In 1989 an exhibition by photographer Andres Serrano (which famously included a photo of a crucifix submerged in the artist's own urine) stirred controversy and led to attacks on the funding policies of the National Endowment for the Arts. That same year, under mounting pressure from Republican senators Jesse Helms and Al D’Amato, who objected to the explicit homosexuality of Robert Mapplethorpe’s work, the Corcoran Gallery cancelled a planned NEA-funded exhibition of the artist's work.
Artists who received fellowships from the NEA in 1989, including diCorcia, did so with the proviso that the work they made would not be "obscene."
DiCorcia, who until this point had conceived of his photos as singular images—intimate, self-contained scenarios of family members and friends in often-mundane situations—embarked on what would become his first cohesive series. With a wholly new premise, he began working with both determination and with a subtle but unwavering strain of subterfuge.
DiCorcia made five trips to Los Angeles, where, with an assistant, he would set up his 6x7 Linhof view camera and lights and run through each potential shot with meticulous detail, before cruising the streets of Santa Monica propositioning hustlers, drug addicts and drifters. He then brought his subjects to his pre-prepared locations to make their portraits and paid them (with NEA funds) the equivalent fee they would have charged for sex.

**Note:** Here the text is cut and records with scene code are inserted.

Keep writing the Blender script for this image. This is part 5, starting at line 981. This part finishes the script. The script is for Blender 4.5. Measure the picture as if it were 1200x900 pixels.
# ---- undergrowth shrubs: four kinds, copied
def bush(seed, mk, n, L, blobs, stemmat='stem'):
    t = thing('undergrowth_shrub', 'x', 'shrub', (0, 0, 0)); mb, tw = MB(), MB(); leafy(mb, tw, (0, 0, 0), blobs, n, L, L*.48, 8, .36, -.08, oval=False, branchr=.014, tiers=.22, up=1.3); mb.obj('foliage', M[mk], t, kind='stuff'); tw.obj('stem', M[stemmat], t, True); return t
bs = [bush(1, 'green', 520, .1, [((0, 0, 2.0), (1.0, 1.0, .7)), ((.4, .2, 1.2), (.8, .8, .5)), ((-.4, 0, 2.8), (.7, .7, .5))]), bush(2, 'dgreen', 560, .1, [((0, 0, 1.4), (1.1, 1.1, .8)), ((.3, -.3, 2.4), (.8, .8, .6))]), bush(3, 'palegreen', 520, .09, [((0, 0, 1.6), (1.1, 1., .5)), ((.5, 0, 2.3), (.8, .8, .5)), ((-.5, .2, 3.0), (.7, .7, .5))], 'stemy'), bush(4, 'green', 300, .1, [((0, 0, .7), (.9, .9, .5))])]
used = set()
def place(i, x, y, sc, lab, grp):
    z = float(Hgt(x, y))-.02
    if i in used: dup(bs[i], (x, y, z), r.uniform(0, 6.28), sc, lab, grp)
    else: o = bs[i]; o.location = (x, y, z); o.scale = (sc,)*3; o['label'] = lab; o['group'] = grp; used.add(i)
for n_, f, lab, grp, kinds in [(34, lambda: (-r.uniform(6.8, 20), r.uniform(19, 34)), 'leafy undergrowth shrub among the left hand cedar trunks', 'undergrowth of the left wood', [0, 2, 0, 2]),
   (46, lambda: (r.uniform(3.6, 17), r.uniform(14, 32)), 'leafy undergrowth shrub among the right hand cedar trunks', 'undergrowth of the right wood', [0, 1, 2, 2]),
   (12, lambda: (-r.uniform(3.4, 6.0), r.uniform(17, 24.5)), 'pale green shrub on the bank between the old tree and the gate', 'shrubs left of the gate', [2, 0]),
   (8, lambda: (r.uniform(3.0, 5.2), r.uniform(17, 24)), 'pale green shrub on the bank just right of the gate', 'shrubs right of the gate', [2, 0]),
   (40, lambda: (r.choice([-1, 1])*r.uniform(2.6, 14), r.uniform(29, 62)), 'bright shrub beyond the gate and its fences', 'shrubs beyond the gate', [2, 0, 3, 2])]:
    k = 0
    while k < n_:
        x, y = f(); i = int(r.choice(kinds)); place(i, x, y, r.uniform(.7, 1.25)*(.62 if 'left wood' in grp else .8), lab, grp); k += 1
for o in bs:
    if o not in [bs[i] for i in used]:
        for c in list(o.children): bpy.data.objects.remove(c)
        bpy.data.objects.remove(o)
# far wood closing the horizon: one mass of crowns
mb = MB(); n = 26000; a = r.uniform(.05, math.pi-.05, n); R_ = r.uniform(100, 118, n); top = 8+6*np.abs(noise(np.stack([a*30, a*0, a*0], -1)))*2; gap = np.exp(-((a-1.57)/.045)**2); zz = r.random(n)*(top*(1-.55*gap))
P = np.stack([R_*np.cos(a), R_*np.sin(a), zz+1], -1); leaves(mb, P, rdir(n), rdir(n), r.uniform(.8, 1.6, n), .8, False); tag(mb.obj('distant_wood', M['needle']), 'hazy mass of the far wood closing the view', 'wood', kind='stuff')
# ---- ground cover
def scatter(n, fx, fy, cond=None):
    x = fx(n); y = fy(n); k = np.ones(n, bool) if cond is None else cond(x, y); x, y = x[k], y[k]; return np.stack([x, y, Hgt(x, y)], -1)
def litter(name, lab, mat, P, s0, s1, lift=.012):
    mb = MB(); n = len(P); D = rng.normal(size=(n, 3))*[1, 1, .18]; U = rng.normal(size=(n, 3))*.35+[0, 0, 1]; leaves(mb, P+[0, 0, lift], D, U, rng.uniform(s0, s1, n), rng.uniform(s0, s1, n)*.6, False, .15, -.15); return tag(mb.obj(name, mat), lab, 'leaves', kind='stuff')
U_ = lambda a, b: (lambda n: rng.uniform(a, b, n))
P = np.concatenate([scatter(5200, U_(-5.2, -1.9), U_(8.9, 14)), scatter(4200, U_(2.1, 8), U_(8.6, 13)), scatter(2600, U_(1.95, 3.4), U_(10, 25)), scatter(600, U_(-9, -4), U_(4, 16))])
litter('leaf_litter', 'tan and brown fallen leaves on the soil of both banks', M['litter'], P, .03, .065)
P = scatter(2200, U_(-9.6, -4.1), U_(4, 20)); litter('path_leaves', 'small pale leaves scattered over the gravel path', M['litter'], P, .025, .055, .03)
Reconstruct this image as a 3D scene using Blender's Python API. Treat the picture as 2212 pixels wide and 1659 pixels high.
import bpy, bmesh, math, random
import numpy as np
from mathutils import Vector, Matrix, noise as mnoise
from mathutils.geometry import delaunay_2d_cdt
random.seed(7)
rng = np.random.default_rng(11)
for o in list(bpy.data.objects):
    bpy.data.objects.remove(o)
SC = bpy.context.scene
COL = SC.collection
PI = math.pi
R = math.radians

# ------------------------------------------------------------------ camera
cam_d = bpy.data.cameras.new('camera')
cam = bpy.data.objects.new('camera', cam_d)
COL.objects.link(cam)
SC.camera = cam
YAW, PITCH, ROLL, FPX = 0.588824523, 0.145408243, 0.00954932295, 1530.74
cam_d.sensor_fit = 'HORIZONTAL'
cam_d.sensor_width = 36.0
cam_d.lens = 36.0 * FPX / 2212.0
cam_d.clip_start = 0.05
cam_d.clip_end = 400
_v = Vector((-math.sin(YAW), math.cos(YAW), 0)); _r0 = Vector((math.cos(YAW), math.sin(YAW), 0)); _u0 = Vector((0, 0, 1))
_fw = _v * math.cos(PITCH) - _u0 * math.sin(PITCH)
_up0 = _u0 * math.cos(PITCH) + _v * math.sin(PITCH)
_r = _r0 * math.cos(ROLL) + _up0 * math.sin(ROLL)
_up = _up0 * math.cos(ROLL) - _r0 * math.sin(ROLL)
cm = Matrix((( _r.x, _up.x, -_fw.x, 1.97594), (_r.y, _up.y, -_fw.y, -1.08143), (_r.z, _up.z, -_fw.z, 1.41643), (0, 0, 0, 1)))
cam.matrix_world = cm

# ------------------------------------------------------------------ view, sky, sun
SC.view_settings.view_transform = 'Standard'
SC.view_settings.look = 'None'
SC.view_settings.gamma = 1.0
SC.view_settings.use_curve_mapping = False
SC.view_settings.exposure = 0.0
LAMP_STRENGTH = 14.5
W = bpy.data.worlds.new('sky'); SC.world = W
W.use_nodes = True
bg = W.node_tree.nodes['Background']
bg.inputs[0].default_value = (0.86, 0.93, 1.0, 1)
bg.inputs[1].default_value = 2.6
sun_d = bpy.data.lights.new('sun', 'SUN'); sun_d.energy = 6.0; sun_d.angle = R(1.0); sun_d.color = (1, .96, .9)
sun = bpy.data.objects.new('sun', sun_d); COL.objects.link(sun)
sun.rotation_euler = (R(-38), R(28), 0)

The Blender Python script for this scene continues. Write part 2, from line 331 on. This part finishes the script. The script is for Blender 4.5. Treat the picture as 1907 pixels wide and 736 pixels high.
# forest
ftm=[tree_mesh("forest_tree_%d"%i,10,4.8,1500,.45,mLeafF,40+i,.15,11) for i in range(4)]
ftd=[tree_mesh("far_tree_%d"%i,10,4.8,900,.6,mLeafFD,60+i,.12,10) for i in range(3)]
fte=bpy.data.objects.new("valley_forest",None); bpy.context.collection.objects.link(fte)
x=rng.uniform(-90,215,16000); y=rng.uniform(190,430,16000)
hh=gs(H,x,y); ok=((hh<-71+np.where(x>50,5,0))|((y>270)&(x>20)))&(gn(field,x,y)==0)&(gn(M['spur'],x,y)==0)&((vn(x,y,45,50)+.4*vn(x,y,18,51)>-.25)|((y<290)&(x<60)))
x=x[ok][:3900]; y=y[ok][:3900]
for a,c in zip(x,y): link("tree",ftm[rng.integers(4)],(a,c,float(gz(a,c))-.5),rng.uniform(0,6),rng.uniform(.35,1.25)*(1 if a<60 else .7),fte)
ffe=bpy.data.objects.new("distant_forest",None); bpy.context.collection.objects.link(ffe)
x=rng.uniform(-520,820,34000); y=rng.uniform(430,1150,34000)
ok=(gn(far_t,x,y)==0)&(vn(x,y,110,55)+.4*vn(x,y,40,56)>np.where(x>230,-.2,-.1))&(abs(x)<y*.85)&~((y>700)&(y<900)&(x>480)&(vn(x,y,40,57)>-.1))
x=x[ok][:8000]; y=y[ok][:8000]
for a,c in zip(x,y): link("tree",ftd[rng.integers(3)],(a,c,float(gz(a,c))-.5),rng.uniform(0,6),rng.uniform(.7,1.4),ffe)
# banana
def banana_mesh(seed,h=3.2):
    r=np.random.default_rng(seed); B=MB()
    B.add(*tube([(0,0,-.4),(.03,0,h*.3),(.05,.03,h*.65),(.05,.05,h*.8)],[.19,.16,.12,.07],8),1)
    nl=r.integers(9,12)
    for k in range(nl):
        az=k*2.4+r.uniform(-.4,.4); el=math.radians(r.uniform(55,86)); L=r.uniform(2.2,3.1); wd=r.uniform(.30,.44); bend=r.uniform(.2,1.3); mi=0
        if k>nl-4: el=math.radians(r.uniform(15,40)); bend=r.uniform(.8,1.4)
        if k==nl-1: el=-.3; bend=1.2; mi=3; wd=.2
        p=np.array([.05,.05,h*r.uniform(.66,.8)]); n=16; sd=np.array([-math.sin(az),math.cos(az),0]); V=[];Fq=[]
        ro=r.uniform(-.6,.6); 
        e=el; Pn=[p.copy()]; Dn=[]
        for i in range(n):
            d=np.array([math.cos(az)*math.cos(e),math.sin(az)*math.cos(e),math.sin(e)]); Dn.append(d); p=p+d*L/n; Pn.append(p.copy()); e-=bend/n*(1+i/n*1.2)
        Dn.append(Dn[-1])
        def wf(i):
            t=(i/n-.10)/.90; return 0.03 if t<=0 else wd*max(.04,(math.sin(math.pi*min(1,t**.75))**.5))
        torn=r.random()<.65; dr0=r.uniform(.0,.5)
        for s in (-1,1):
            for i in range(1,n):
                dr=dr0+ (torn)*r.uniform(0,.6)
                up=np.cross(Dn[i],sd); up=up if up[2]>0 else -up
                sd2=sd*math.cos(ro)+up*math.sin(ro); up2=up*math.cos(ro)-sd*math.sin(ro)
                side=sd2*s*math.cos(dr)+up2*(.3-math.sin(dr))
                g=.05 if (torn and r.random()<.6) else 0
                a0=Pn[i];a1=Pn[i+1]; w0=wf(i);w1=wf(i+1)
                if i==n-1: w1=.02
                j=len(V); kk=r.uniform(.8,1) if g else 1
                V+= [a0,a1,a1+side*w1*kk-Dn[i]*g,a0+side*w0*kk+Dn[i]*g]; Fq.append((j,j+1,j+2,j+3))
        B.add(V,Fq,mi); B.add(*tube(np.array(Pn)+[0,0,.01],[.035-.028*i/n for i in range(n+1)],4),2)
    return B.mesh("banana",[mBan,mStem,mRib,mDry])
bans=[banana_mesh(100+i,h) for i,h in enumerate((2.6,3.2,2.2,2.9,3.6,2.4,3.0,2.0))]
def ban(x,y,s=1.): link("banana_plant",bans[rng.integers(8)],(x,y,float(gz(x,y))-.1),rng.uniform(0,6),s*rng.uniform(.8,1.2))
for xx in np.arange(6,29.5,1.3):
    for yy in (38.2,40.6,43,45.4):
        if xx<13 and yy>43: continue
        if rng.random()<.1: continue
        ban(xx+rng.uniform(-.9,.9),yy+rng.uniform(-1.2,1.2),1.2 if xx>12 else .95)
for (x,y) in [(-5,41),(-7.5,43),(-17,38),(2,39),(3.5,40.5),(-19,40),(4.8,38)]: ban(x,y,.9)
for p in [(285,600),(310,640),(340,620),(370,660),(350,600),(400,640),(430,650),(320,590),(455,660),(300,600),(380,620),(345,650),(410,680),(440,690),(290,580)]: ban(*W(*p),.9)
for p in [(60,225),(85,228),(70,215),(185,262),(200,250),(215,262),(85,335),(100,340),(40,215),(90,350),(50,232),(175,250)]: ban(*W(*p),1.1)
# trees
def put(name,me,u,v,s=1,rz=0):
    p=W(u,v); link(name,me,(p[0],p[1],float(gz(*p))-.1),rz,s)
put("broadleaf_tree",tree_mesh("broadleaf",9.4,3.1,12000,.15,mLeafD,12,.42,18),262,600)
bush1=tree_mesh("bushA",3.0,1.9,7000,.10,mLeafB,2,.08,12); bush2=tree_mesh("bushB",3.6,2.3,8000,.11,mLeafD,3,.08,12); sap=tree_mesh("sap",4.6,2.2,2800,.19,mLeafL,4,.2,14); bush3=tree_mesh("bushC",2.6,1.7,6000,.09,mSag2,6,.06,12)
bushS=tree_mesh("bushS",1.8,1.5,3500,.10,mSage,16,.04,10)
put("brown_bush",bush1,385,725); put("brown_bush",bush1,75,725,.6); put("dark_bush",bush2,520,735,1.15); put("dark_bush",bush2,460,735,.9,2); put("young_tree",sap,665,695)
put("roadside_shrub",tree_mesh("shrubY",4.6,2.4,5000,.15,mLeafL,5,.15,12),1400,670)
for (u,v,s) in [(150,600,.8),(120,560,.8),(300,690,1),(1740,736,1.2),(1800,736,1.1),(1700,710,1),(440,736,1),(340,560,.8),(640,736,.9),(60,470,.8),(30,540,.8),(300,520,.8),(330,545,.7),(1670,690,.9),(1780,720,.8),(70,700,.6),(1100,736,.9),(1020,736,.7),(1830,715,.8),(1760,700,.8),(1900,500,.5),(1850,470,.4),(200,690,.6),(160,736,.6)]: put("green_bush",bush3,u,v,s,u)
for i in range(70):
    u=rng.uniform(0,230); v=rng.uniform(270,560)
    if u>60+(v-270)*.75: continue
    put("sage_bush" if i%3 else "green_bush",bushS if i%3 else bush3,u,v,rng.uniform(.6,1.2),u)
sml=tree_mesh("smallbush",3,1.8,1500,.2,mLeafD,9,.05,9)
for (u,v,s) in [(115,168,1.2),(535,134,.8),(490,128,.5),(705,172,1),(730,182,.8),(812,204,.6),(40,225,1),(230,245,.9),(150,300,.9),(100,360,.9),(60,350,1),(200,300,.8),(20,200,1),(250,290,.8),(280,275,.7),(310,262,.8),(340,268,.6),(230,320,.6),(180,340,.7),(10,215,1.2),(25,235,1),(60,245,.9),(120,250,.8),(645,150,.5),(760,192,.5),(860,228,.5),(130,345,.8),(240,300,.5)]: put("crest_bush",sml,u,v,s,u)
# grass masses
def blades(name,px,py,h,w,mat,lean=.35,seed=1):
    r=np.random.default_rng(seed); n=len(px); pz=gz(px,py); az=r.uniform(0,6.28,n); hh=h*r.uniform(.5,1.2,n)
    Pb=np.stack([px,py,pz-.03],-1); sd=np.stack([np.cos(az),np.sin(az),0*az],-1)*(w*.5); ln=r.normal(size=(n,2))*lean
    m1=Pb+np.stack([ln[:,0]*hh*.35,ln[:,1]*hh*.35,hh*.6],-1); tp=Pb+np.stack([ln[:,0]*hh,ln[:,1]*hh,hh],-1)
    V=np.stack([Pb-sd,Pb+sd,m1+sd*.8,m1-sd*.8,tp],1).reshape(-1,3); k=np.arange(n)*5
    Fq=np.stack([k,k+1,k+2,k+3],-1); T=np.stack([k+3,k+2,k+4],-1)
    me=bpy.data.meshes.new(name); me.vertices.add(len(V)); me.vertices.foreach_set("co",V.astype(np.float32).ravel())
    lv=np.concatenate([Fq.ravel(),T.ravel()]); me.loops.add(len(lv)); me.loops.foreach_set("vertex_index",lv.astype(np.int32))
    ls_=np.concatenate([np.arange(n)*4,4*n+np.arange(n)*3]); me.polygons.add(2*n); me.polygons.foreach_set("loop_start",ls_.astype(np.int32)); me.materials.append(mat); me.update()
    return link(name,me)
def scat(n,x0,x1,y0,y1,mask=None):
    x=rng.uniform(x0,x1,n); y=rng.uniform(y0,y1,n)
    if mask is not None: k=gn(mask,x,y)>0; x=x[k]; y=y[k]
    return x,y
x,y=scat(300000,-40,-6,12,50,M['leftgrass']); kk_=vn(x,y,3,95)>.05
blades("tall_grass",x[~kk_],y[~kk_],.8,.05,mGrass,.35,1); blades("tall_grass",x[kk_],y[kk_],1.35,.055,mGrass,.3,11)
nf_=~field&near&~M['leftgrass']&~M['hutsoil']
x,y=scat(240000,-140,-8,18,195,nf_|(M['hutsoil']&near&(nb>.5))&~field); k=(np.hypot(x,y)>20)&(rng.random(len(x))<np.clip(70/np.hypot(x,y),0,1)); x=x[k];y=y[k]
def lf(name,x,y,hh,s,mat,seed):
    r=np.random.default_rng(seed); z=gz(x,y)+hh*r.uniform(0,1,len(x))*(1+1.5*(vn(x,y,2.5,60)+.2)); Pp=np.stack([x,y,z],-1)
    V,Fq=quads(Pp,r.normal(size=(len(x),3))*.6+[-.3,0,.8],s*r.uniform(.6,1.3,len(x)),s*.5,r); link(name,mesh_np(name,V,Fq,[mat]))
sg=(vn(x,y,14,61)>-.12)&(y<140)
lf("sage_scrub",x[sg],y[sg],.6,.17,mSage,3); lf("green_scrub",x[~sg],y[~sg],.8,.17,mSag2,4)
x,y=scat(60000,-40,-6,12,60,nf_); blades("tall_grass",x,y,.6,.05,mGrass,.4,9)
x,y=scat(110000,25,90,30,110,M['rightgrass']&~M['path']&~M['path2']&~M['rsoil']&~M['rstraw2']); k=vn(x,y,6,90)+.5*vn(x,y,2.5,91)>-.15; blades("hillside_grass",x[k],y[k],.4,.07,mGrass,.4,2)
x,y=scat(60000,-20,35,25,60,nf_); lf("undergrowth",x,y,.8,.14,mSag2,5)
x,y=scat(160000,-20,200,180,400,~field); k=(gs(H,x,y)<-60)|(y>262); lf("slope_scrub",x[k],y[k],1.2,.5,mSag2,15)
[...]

DiCorcia photographed at dusk, in cheap motel rooms, on street corners, in parking lots and against the neon-lit strip where the hustlers plied their trade. The photographs are titled with the subject's name, age, place of birth -- and the customary price for his services. Masterfully depicting the bleak underside of Hollywood, they also capture the town's unfulfilled dreams and its fake intimacy.